Every November, there is a holiday that everyone looks forward to: for the food, the family, or the vacation.
Also during that month, there is a holiday that is overlooked, a holiday that many of us reserve only one minute for. That holiday is Veterans Day.
This year, DPHS celebrated Veterans Day by having a group of our younger in-service members and our older out-of-service members come into the community room to speak about their experiences in the military.
The eight members talked about food and fun in the barracks, while others told tales of misfortune and painful memories. One common theme among all of the veterans was how they felt about their experience in their branch. Not a single one of them had regretted their decision, and many said that they would do it again.
Len Litscher, the father of athletic secretary Mrs. Guyette and a retired dairy farmer, said that the military impacted him for the better.
“They’ll make a man out of you anyway,” Litscher said. “You learn respect and discipline. I’ll never regret what I did for our country. I’d do it again in a heartbeat.”

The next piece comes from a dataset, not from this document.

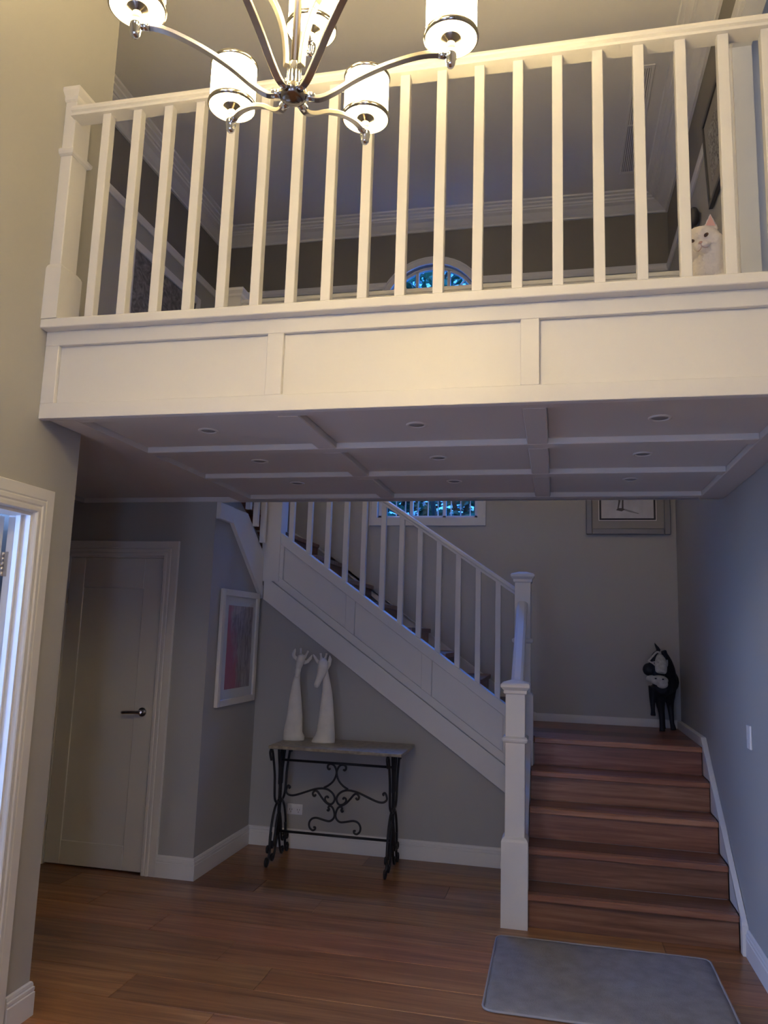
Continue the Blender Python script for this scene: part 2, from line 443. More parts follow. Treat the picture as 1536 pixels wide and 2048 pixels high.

The youngest recruit there was Alex Remitz, who graduated from Bay Port in 2024. He said that one of the benefits of joining the military so young is that he began his basic training only two weeks after graduating.
He had spent most of his junior and senior year considering the military, which made his decision to join so early.
James Mueller, the Army recruiter for De Pere High School, worked in rocket artillery and has gone on tour in Afghanistan. He offered some advice to future recruits and said his main regret is not having joined the infantry right away.
“The benefits, along with the experience it has given me, I’d do it again in a heartbeat,” Miller said.
One of our most experienced veterans, Paul Egholm, served from 1975 to 1981 and stayed in the Naval reserves. He decided to join the Navy because he knew that a higher education wasn’t for him. He hadn’t been the best at school, and knew there was a place for him serving the country.
“The military kind of gave me that avenue to succeed,” he said.
After he left the Navy, he decided to pursue his lifelong goal: firefighting.